Bohemian National Cemetery: Right in Our Own Backyard

Erin Sullivan, writer

Students that park on Bryn Mawr pass it every day although they probably know little about it. Directly next door to NEIU, right along Bryn Mawr and Pulaski is the Bohemian National Cemetery.

Bohemia was a former country located in Central Europe. After World War I, Bohemia became the main part of the newly formed country of Czechoslovakia, which combined Bohemia and other countries.

Czech immigration to Chicago began in the 1850s after the railroads had linked the east coast to Chicago, Chicago’s Czech-born population reaching its peak in the 1870s.

Founded in 1877 by Chicago’s Czech community, the cemetery began as a result of a Catholic priest denying burial in the Bohemian-Polish Catholic Cemetery to those individuals that he disliked or deemed unworthy.

One of those people denied burial was a Czech Catholic woman named Marie Silhanek. Silhanek was not allowed to be buried at the Bohemian-Polish Cemetery because she never made her “Easter Duty” (going to confession and Holy Communion at least once during Easter season). This was the final straw for the Czech citizens in Chicago and it resulted in the founding of the Bohemian National Cemetery.
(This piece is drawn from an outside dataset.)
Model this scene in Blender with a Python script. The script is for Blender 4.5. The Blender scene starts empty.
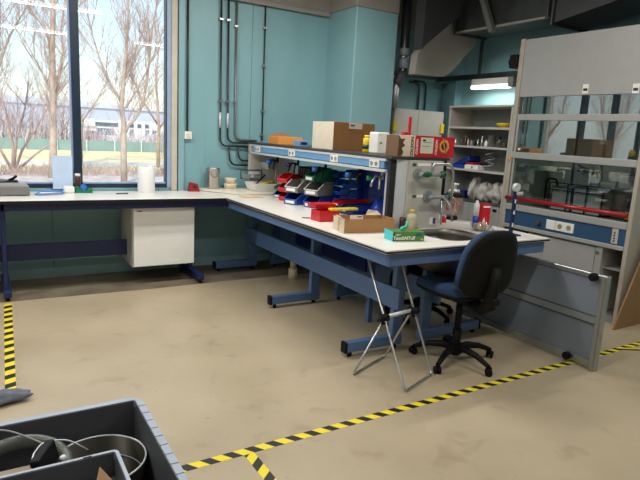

The cemetery has expanded has expanded throughout the years. Starting with only 50 acres, the cemetery is now 124 acres.

The Bohemian National Cemetery is located at 5255 N Pulaski Road in Rogers Park.
The Bohemian National Cemetery is located at 5255 N Pulaski Road in Rogers Park.

There are several points of interest that are unique about the Bohemian National Cemetery. The first one is the famous entryway into the cemetery. It is a very unique Gothic structure that replaced the original gatehouse in 1893. It was designated as a historical landmark in 1977 on the occasion of the cemeteries 100th anniversary.

Another point of interest is the World War Memorial and the flagpole that honors the veterans of World War I and World War II. The flag flies in honor of one of the cemetery’s veterans every day.

The Kolar family mausoleum is a key feature of the cemetery. The Kolars were the landlords to Mrs. O’Leary. Legend has it that Mrs. O’Leary’s cow kicked over a lantern that causing the Great Chicago Fire in 1871.

The Civil War Veterans Memorial’s cornerstone was laid in 1889, however the dedication was not until 1892. Artist Joseph Klir designed the statue. The bronze figure represents a private soldier in a full fatigue uniform holding a flag in his left hand and a musket with bayonet in his right hand.

There is another war memorial, the Spanish-American War Memorial known as Hiker. It is a memorial to the soldiers who fought in the Spanish-American War (1898) and the war in the Philippines (1899-1902). The statue is of a bronze figure American soldier in uniform and gear as worn in the tropics during those conflicts. It is eight feet and five inches tall and it stands upon a Wisconsin Red Granite boulder that weighs 25 tons.

The Klacel Circle is important to the Czech community. This is a circle in which some of the leading members of the Czech community are buried, including Vaclav Pohl who was the first President of the Czechoslovak Societies of America.

Another point of interest is where many of the Eastland disaster victims are buried. The Eastland was a passenger ship that rolled over in the Chicago River in 1915 killing 844 people. 143 victims of this tragedy were buried in the cemetery.

More than 50 copies of sculptor Alice Ruggles Kitson’s “The Hiker” commemorating the Spanish-American War exist across the country.
More than 50 copies of sculptor Alice Ruggles Kitson’s “The Hiker” commemorating the Spanish-American War exist across the country.

The family mausoleum of the Cermak family was built in 1929. Anton Cermak was the mayor of Chicago from 1931-1933. He was assassinated while protecting the life of President Franklin D. Roosevelt. Approximately 150,000 people came to the cemetery for Cermak’s entombment in March of 1933.

The most recent addition to the cemetery is the Chicago Cubs Columbarium. A columbarium is a vault or structure with recesses in the walls to receive the ashes of the dead. In 2009, the cemetery added this in dedication to their Cubs fans. It is a replica of Wrigley’s red brick wall. Dennis Mascari, a lifelong Cubs fan, helped raise the funds for this in hopes of making trips to the cemetery less melancholy.

So if you’ve been passing the Bohemian National Cemetery with curiosity, or if you’re fascinated with architecture or just love history, the Bohemian National Cemetery is worth a visit.